Concealed Carry / Defensive Carry

  • Small, lightweight revolvers chambered in .38 Special are a popular choice for concealed carry. People have been concealing guns like these forever – some of the first snub nose revolvers were chambered in .38 Special.
  • Small revolvers, especially hammerless models, are capable of firing through a whole cylinder from within a cover garment or bag / purse, etc., making these guns popular for that style of carry.
  • .38 Special +P defensive loads are a good alternative to 9mm Luger when a revolver is preferred.

Home Defense

  • For home defense use, full-sized steel revolvers have largely taken a back seat compared with semi-autos mainly for capacity’s sake, though they are often still recommended for those not familiar with gun handling.
  • For people that find it difficult to rack the slide on a semi-auto, a revolver is a superior option for home defense.
  • Even though it’s long been a movie cliche to dramatically reveal a small snub nose within a desk drawer or nightstand, there is still an undeniable benefit to storing a compact little gun complete with ammo vs. a semi-auto with its mag that might get lost (and just as bad, potentially render the gun useless due to a magazine disconnect). Note: please store your firearms safely and securely!

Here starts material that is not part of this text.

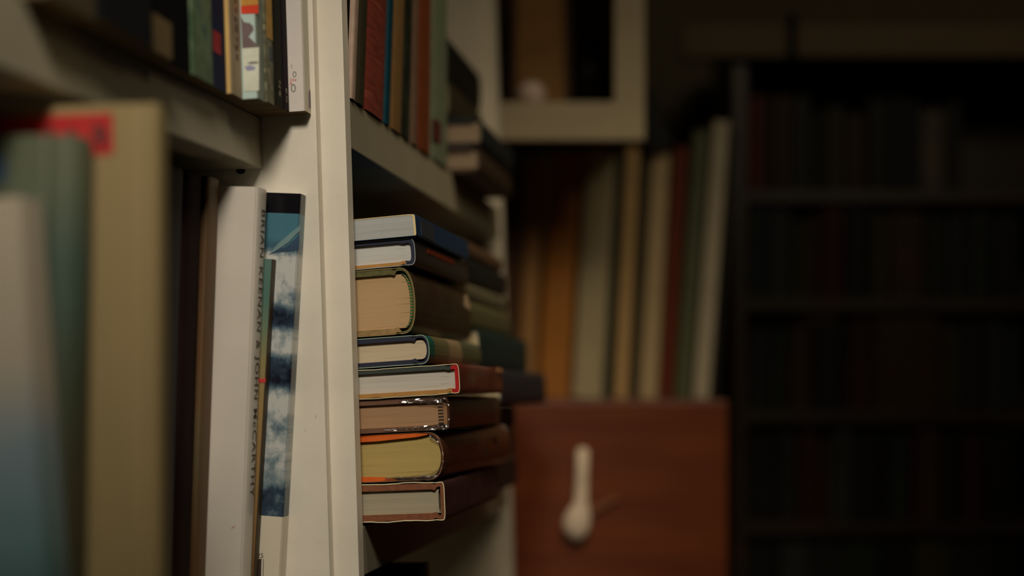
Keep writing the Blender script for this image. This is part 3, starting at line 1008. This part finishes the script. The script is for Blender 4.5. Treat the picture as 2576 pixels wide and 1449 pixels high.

  • While you can kill animals with this cartridge, most loads are subsonic and only start with 200-250 ft/lbs at the muzzle, with a few exceptions.
  • Ballistics are improved when fired through a carbine, but .357 Magnum is still a better choice.
  • Small shot loads are available for snake defense and small varmint control.

.38 Special: Ammo Brands and Loadings

.38 S&W Special is a rimmed cartridge, originally derived from the black powder .38 Long Colt, and is not considered a particularly powerful round (especially in its standard loading). However, higher-pressure +P variants have been around since the 1930s, and most quality revolvers will handle this ammo (check the manual for your firearm), including anything chambered in .357 Magnum. Even though .38 Special revolvers were used at various times by every branch of the US military, surplus ammo is not common for this cartridge. However, its seventy-five-odd years of law-enforcement dominance, ease-of-use for target shooting, and ongoing popularity for deeply-concealed carry all guarantee that plenty of different load choices are available. 


Standard Loadings

  • 130-gr. FMJ @ 925/fps
  • 158-gr. FMJ @ 770/fps

Bullet Types

  • FMJ (Full Metal Jacket)  - Target, plinking
  • JHP (Jacketed Hollow Point) - Self defense
    • LRN (Lead Round Nose) - Self defense, target
  • Wadcutter - Target, self defense
  • Monolithic / Penetrator  - Self defense w/ barrier penetration
  • Shot Capsule - Snake, rat and other small critter control

Bullet Weights

  • 110-gr. - JHP, high velocity rounds
  • 125-gr. to 130-gr. - Standard weights
  • 158-gr. - Original weight, also very common

Velocities (Including +P Ammo)

  • 110-gr. - 900/fps to 1000/fps
  • 125-gr. to 130-gr. - 800/fps to 900/fps
  • 158-gr. - 750/fps to 900/fps

+P Ammunition

  • .38 Special +P ammunition, which indicates higher chamber pressure, is quite common for this cartridge.
  • Any revolver chambered in .357 Magnum is capable of handling the increased pressure of these loads, as is any barrel stamped “.38 Special +P”.

.38 Special: Frequently Asked Questions

They both use .357 caliber projectiles (.358 with unjacketed, bare-lead projectiles). The .357 Magnum has a longer case than .38 Special – 0.135” longer, to be exact.

.38 Special ammunition will chamber in and is safe to fire from a .357 Magnum firearm, but not the other way around.

One way is to look at what’s stamped on the barrel. A barrel stamped “.38 Special” is not designed for .38 Special +P ammo, whereas a barrel stamped “.38 Special +P” will safely shoot both .38 Special and .38 Special +P. If you have one, refer to your firearm’s instruction manual to see if the gun is capable of shooting +P ammo. Contact the manufacturer and ask this question directly, if necessary.

Vintage .38 Special revolvers should not be fed +P ammo. Most full-size revolvers are now chambered in .357 Magnum. This chamber can safely shoot .357 Magnum, .38 Special +P, and .38 Special loads. You cannot fire a .357 Magnum round from a .38 Special firearm, as the .357’s case is longer and it likely will not even chamber in the cylinder.

People have been carrying small purpose-built concealable revolvers chambered in .38 Special since the days of the Colt Detective Special (introduced 1927). Really, up until the micro 9s debuted, these guns were the best options for deeply-concealed carry. Also, manufacturers have been replacing the steel in these guns with other metals in order to shed weight since the 1950s. In short, there is a long tradition of .38 Special carry and it remains a good cartridge for that application.

A .38 Special +P loading with a highly-expanding bullet such as Federal’s Hydra-Shok Deep Jacketed Hollow Point is recommended for defensive carry. However, it’s worth pointing out that similar loadings in 9mm Luger +P are much more powerful.

Revolver hunting is best left to cartridges with considerably more beef than .38 Special. The energy delivered is just not enough to hunt most game ethically. Specialty shot rounds are available with a small pellet load suitable for snakes and rats.